In this second book of a multivolume catalog of the collections of the International Quilt Study Center and Museum (IQSCM), the contributors provide in-depth analysis of American quilts ranging in date from the mid-eighteenth century to the mid-nineteenth century. The book is arranged with chapters focused on style groupings of quilts. Each chapter contains essays that provide close readings of a few quilts, emphasizing the importance of careful, deep study of individual objects.

The introduction is an excellent display of how such close reading can be used to create interesting data that reveals patterns when analyzing quilts. The editors give detailed information about how they thought through terminology to define objects that often cross multiple categories of analysis or that come with limited contextual information. Geographic area of origin seems straightforward, and only 5 percent of the quilts studied for this book were made in the South according to the defined regional categories. However, the slave state of Maryland, home to distinctive styles of applique quilts in the first half of the nineteenth century, is categorized under the mid-Atlantic region.

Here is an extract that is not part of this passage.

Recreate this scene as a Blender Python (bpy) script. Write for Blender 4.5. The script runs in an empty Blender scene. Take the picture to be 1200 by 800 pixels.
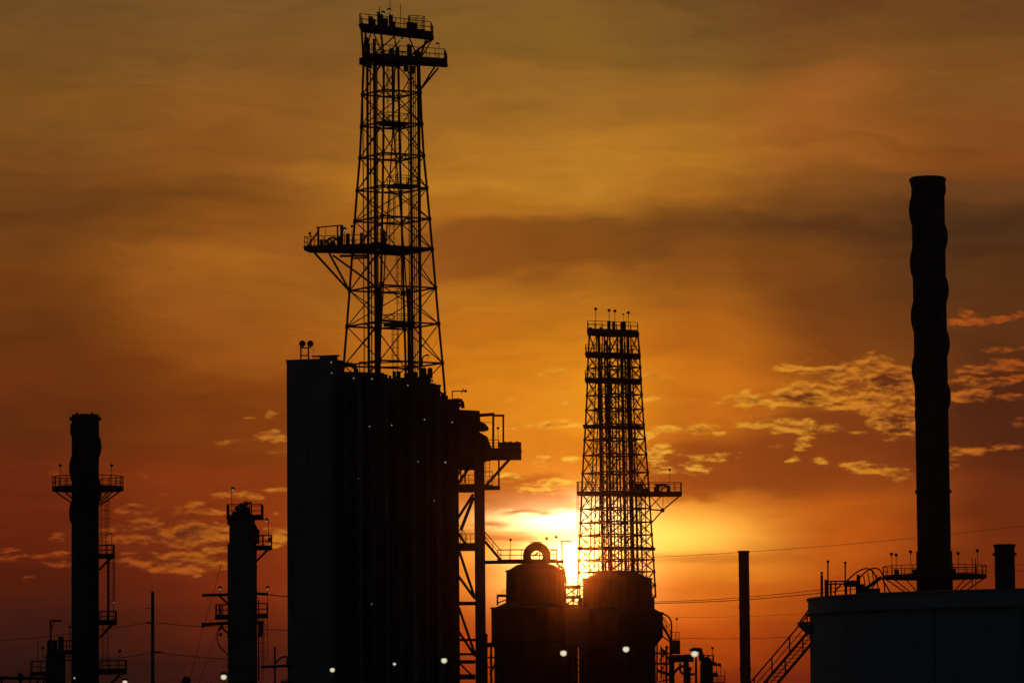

The book's strength is in the individual quilt stories told throughout. For example, by examining the seams of the main portion of an early-nineteenth-century red wool quilt, researchers determined it was made from a hooded cloak that was deconstructed, with the bedcover's borders made from a recycled quilted petticoat. [End Page 154]

While the authors excel in the physical reading of objects, they provide an outdated nationalist narrative of the triumphs of westward expansion and industrialization. The consequences of the first on indigenous peoples and the relationship of the second to chattel slavery are completely absent from the book. The authors note numerous times that the availability of cheap cotton in the early nineteenth century allowed for the expanding popularity of quilting. At no point do they explain that these cottons were cheap because the labor system of chattel slavery supported industrialization. The authors draw only on connections between Western European art and aesthetic movements when analyzing the quilts.

The exclusion of slavery and of enslaved people from this book is striking, particularly since it is framed as a catalog representing the IQSCM's examples of American quilts. In the preface, the editors state that African American quilts are not included because they will be presented in a separate volume of the series. Yet a close reading of one quilt made in Kentucky references a second quilt of similar rococo revival style that is "[a]ttributed to enslaved 'sewing women'" from South Carolina (p. 388). The only detail about the construction of the quilt attributed to the black makers is that it is of lesser quality than the Kentucky quilt. Were the enslaved women not African American quilt makers? Were black people not making American quilts during this period? Did aesthetics such as the strip weaving techniques of West African cultures not influence pieced quilts made in the United States? These are important questions that remain understudied in textile history.

This book makes valuable contributions to the field of quilt scholarship through the physical reading of the objects. But romantic stories of quilts as commendable survivors of the Confederacy or of intrepid pioneers carrying textile heirlooms across the Great Plains do not help us to fully understand the complexities that objects hold as historical sources.